The Donald Trump Primary?


Shove over Reince Priebus- Donald Trump is taking over the Republican Primary from here on out.

The last month or so has seen the meteoric rise of real estate mogul and celebrity Donald J. Trump atop the densely populated field of the Republican Presidential Primary. He leads every national poll with at least 20% of Republican voters saying they’d back him for the nomination, whilst candidates like Jeb Bush, Scott Walker, and others are behind him- in some cases by double-digits- and losing ground.

It seems that non-conventional- and to be honest, non-politician- candidates are leading or gaining support among disaffected American voters. Dr. Ben Carson and businesswoman Carly Fiorina have also seen their support rise since the Fox News debates last week and this is no coincidence. Americans are tired of the same old “establishment” politicians reciting the same old promises and then, once elected, failing to accomplish anything the set out to do. This is the same reason Sen. Bernie Sanders is now leading Hillary Clinton in New Hampshire and is attracting the largest crowds of any campaign thus far at his rallies. Voters are fed up with the “front-runners” and want to hear people talk about things that aren’t discussed in Washington by either party.
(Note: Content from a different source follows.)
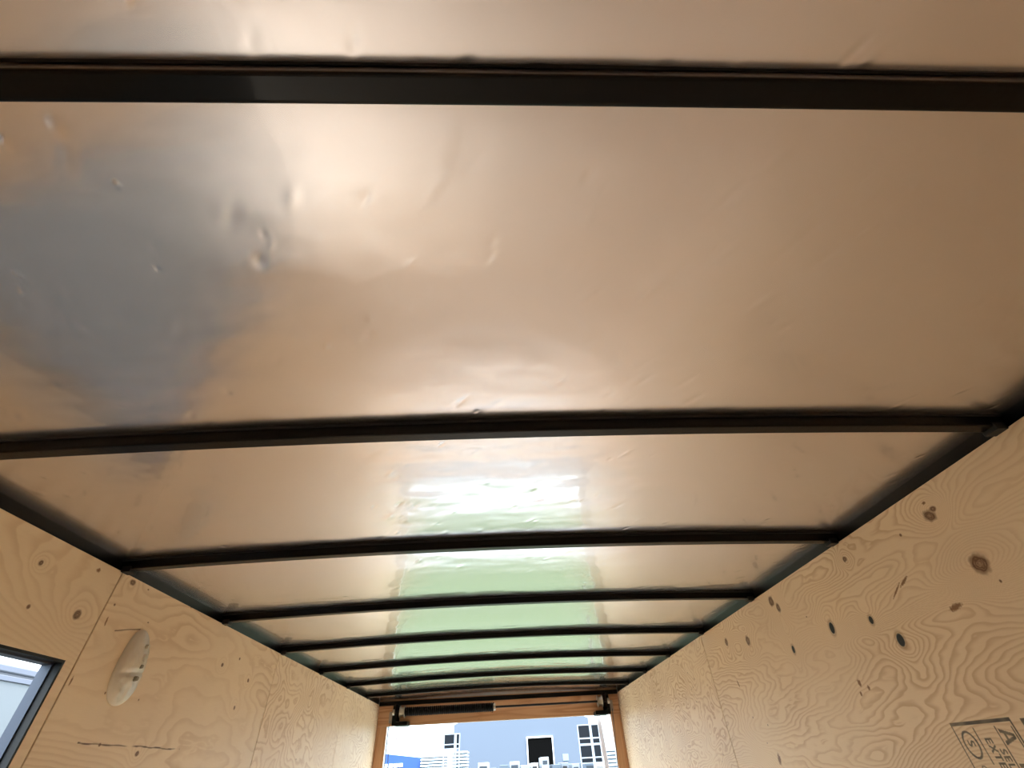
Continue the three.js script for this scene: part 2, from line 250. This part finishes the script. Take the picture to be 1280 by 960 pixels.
// ------------------------------------------------------------------ roof bows
{ const w = 0.014, hgt = 0.026, r = 0.004, s = new THREE.Shape();
  s.moveTo(-w, r); s.quadraticCurveTo(-w, 0, -w + r, 0); s.lineTo(w - r, 0); s.quadraticCurveTo(w, 0, w, r); s.lineTo(w, hgt); s.lineTo(-w, hgt); s.closePath();
  const L = XR - XL + 0.014, g0 = new THREE.ExtrudeGeometry(s, { depth: L, steps: 48, bevelEnabled: false, curveSegments: 4 }).rotateY(Math.PI / 2).translate(XL - 0.007, 0, 0);
  const P = g0.attributes.position; for (let i = 0; i < P.count; i++) P.setY(i, P.getY(i) + SIDE - hgt + arch(P.getX(i)));
  g0.computeVertexNormals();
  // the bonding tape between bow and skin, squeezed out a little on the front side
  const lip = new THREE.BoxGeometry(L, 0.0024, 1, 260, 1, 1).translate((XL + XR) / 2, 0, 0), Q = lip.attributes.position;
  for (let i = 0; i < Q.count; i++) { const x = Q.getX(i), f = Q.getZ(i) > 0; Q.setXYZ(i, x, Q.getY(i) + SIDE - 0.0016 + arch(x) - (f ? 0.0005 : 0), f ? w + 0.003 + 0.0015 * noise(x * 5, 2) + 0.005 * smooth(0.3, 0.6, noise(x * 9, 7)) : -w - 0.001); }
  lip.computeVertexNormals();
  const bumps = new Uint8Array(256 * 256 * 4), q = rng(31); for (let i = 0; i < 65536; i++) { const v = 128 + 90 * noise((i % 256) / 4, (i >> 8) / 4); bumps[i * 4] = bumps[i * 4 + 1] = bumps[i * 4 + 2] = v; bumps[i * 4 + 3] = 255; }
  const paint = phys(0x020202, 0.3, 0, { specularIntensity: 0.25, clearcoat: 0.16, clearcoatRoughness: 0.06, bumpMap: tex(bumps, 256, 256), bumpScale: 0.0004 });
  paint.bumpMap.repeat.set(2, 2);
  const tape = std(0x0a0908, 0.6);
  const ord = ['black steel roof bow nearest the camera, crossing the top of the picture', 'second black roof bow from the camera, below the large open ceiling bay', 'third black roof bow from the camera, ending above the left wall seam beside the doorway', 'fourth black roof bow from the camera, crossing the ceiling behind the green-and-white reflection',
    'fifth black roof bow from the camera, ending above the seam of the right plywood wall', 'fourth black roof bow counted from the rear doorway', 'third black roof bow counted from the rear doorway', 'second black roof bow counted from the rear doorway, just ahead of the spring shaft'];
  for (let k = 0; k < 8; k++) {
    const b = thing('roof_bow', ord[k], 'roof bow', [0, 0, BOW0 - PITCH * k], 'black roof bows across the ceiling');
    if (k === 0) { b.position.z -= 0.007; b.rotation.y = 0.0075; }          // the first one sits slightly askew
    obj('crossbar', g0, paint, b); obj('bonding_tape', lip, tape, b);
    for (const [x, e] of [[XL, 1], [XR, -1]]) obj('end_bracket', rbox(Math.min(x + e * 0.0005, x + e * 0.026), Math.max(x + e * 0.0005, x + e * 0.026), TOP - 0.004, TOP + 0.012, -0.016, 0.016, 0.002), tape, b);
    partNames(b);
  }
}

// ------------------------------------------------------------------ door spring over the rear doorway
{ const z = -4.79, y = 1.918, t = thing('door_spring', 'black counterbalance spring on a shaft above the rear doorway', 'door spring', [0, 0, 0]);
  const pts = [], n = 46, x0 = -0.845, x1 = -0.075;
  class Helix extends THREE.Curve { getPoint(u, o = new THREE.Vector3()) { const a = u * n * 6.2831853; return o.set(mix(x0, x1, u), y + 0.026 * Math.cos(a), z + 0.026 * Math.sin(a)); } }
  const coilMat = phys(0x030303, 0.6, 0, { specularIntensity: 0.3 }), steel = std(0xb9b4a8, 0.35, 0.8);
  obj('coil', new THREE.TubeGeometry(new Helix(), n * 12, 0.0082, 6), coilMat, t);
  obj('shaft', rod([-0.96, y, z], [0.94, y, z], 0.008), std(0x1a1815, 0.4, 0.5), t);
  for (const [x, s] of [[-0.87, 1], [0.87, -1]]) {
    const prof = [[0.012, -0.022], [0.044, -0.022], [0.044, -0.018], [0.032, -0.012], [0.032, 0.012], [0.044, 0.018], [0.044, 0.022], [0.012, 0.022]].map(([a, b]) => new THREE.Vector2(a, b));
    obj('cable_drum', new THREE.LatheGeometry(prof, 24).rotateZ(Math.PI / 2).translate(x, y, z), steel, t);
    obj('bracket', [rbox(x - s * 0.07 - 0.032, x - s * 0.07 + 0.032, 1.832, 2.0, REAR + 0.002, REAR + 0.012, 0.002), rbox(x - s * 0.06 - 0.004, x - s * 0.06 + 0.004, 1.86, 1.975, REAR + 0.012, z + 0.03, 0.002), rbox(x - 0.055, x + 0.055, 1.82, 1.85, REAR + 0.012, z + 0.04, 0.004)], black, t);
    obj('bearing', rod([x - s * 0.066, y, z], [x - s * 0.085, y, z], 0.021, 20), steel, t);
    obj('fixing_plate', rbox(x - s * 0.115 - 0.014, x - s * 0.115 + 0.014, 1.85, 1.93, REAR + 0.002, REAR + 0.022, 0.002), std(0xa59c90, 0.5, 0.4), t);
    obj('cable', rod([x - s * 0.098, 1.86, z + 0.02], [x - s * 0.075, 1.0, REAR - 0.1], 0.003, 8), std(0x55555a, 0.5, 0.5), t);
  }
  obj('collar', new THREE.CylinderGeometry(0.026, 0.026, 0.018, 20).rotateZ(Math.PI / 2).translate(-0.066, y, z), steel, t);
  partNames(t);
}
tag(obj('strap', rbox(-0.018, 0.018, -0.5, 0, -0.0015, 0.0015, 0.001).rotateZ(0.04).translate(0.872, 1.86, -4.985), std(0xe6e4ec, 0.7)), 'pale grey webbing strap hanging at the right side of the rear doorway', 'strap');

// ------------------------------------------------------------------ pale cover on the left wall
{ const c = thing('plastic_cover', 'pale teardrop-shaped translucent cover stuck on the left plywood wall', 'wall cover', [XL, 1.779, -1.545]);
  const g = new THREE.SphereGeometry(1, 64, 48), P = g.attributes.position;
  for (let i = 0; i < P.count; i++) {
    const a = P.getX(i), b = P.getY(i), e = P.getZ(i), t = (b + 1) / 2;                // b: along, a: out of the wall, e: across
    const wdt = mix(0.066, 0.049, smooth(0.1, 0.9, t)) * (1 + 0.12 * b * b), h = mix(0.021, 0.028, smooth(0.2, 0.7, t));
    let out = Math.max(a, -0.05) * h;
    if (a > 0) out += 0.004 * a * noise(b * 4 + 3, e * 4) + 0.003 * a * noise(b * 11, e * 9 + 4);
    if (a > 0) out -= 0.008 * Math.exp(-Math.pow((b + 0.18) / 0.05, 2)) * a;
    P.setXYZ(i, out, b * 0.095, e * wdt);
  }
  g.computeVertexNormals();
  const plastic = phys(0xd6cbb8, 0.35, 0, { clearcoat: 0.5, clearcoatRoughness: 0.2 });
  obj('dome', g.rotateX(0.15), plastic, c);
  const knob = (y, z, r, h, m) => obj('screw_boss', new THREE.CylinderGeometry(r * 0.8, r, h, 18).rotateZ(-Math.PI / 2).translate(0.026, y, z), m, c);
  knob(0.022, -0.008, 0.011, 0.012, plastic); knob(0.05, -0.002, 0.006, 0.01, plastic); knob(-0.03, -0.013, 0.007, 0.009, std(0x8d836f, 0.5)); knob(0.0, -0.012, 0.006, 0.009, std(0x8d836f, 0.5));
  partNames(c); }

// ------------------------------------------------------------------ outside
const YG = -0.55;
{ const gr = new Uint8Array(512 * 512 * 4), q = rng(3); for (let i = 0; i < 512 * 512; i++) { const v = 150 + 50 * noise((i % 512) / 3, (i >> 9) / 3) + 40 * (q() - 0.5); gr[i * 4] = v; gr[i * 4 + 1] = v; gr[i * 4 + 2] = v * 1.01; gr[i * 4 + 3] = 255; }
  const t = tex(gr, 512, 512, true); t.repeat.set(300, 300);
  struct('ground', box(-400, 400, YG - 0.3, YG, -800, 60), std(0x2c291e, 0.95, 0, { map: t }));
  const gs = new Uint8Array(512 * 512 * 4); for (let i = 0; i < 512 * 512; i++) { const x = i % 512, y = i >> 9, n = noise(x / 2.5, y / 2.5) * 0.5 + noise(x / 30, y / 12) * 0.4 + 0.25 * (q() - 0.5); gs[i * 4] = clamp(40 + 32 * n, 0, 255); gs[i * 4 + 1] = clamp(53 + 30 * n, 0, 255); gs[i * 4 + 2] = clamp(14 + 18 * n, 0, 255); gs[i * 4 + 3] = 255; }
  const t2 = tex(gs, 512, 512, true); t2.repeat.set(10, 8);
  struct('lawn', box(-14, 16, YG, YG + 0.03, -32, -6.25), std(0xffffff, 0.95, 0, { map: t2 }));
  struct('path', box(-3, 3, YG, YG + 0.02, -6.24, -5.35), std(0xcccccc, 0.9)); }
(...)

Donald Trump is talking about taking on China, ending illegal immigration from our border with Mexico through much more strict enforcement measures, reducing our government’s debt through savvy business manoeuvres and, of course, to once more make the United States a global superpower, “feared by enemies, respected by allies”. Not only is he talking about these issues, but he’s saying them in the most Trump way possible. He’s a straight shooting New Yorker and, I suppose because he’s not a politician, isn’t really concerned about political correctness (which his supporters loathe anyway). Sure, he called Mexicans rapists and has relentlessly gone after the media and other candidates calling them “idiots, morons, liars and cowards”, even if it is the media which has perpetuated his rapid rise in popularity. And, yes, he did call Rosie O’Donnell an ugly, fat slob. But Americans don’t care about any of that faux-news. Republican voters are frustrated with what they see as the media as distracting from the real issues with stories about what who said about whom and when.

The same goes for Bernie. Hillary Clinton is embroiled with scandals about classified documents from her time at the State Department on her private server and the fact that she was, blatantly, dishonest about it. She has to appear before a House select committee focused on the Benghazi attacks to testify under oath about e-mails sent to and from her private account in the wake of the deadly terrorist attack. Hillary touts the traditional Democratic Party platform. She is progressive in the sense that she supports reforms in work-place protections for women and LGBT employees, tackling abuse in the financial sector and moderate changes to America’s higher-education programmes. The issue is, her ideas have been the Democratic Party’s platform for over a decade and President Obama has failed to implement much of them. Bernie Sanders is a self-described democratic socialist who wants to make all public education- including that of the university level- free for all Americans and has proposed a radical change to the tax structure to do so. He wants to implement far-left environmental protections going so far as to impose a national cap and trade programme that would strictly target larger energy plants and industrial centres. He is strongly pro-labour union and wants to dramatically reduce the size of the military. In a sense, he’s a liberals’ liberal and is winning support of much of the Democratic primary voters’ support because he’s touting the Left’s core principles. He and Trump are similar in more ways than they know.

People don’t want well-polished, scripted and seemingly fake politicians making the same promises that are never kept. The candidacies of Donald Trump and Bernie Sanders are hitting on exactly that point. Trump, on one hand, is almost totally self-financing his campaign and the average donation to Sanders’ campaign is $30.12. Jeb Bush and Hillary Clinton both have SuperPACs where mega donors like CitiBank and JPMorgan give hundreds of thousands of dollars and individuals can pump as much cash into the campaign as possible. Trump and Sanders are not running campaigns in the traditional sense. Trump is giving kids rides in his helicopter in Iowa whilst Bernie is travelling to states that aren’t early Primary battlegrounds but is still drawing crowds in the tens of thousands. He is running just go get his message out there with the hope that the votes come after that, not the other way around.

I would like to conclude this article with an opinion. While I do not particularly care for either Donald Trump or Bernie Sanders politically, there is something noble in what they are seeming to accomplish. I believe that these two men are fundamentally changing the way we conduct Presidential elections in this country and may inflict permanent damage on the establishments of both parties. Outsider candidates tend to perform well at first, but by the first primary, they usually lose support rapidly. This time, however, I’m not so sure that will happen. Clinton is plagued with scandal and Republicans like Bush, Walker or even Marco Rubio are having to talk about Trump more than about themselves. Perhaps, even, this election may trigger a discussion about reforming the process entirely, particularly the influence of money in politics and SuperPACs. For now, it is too early to predict who will go head to head for the Presidency come November 2016, but I can assure you, readers, that it will be one hell of a ride to get there.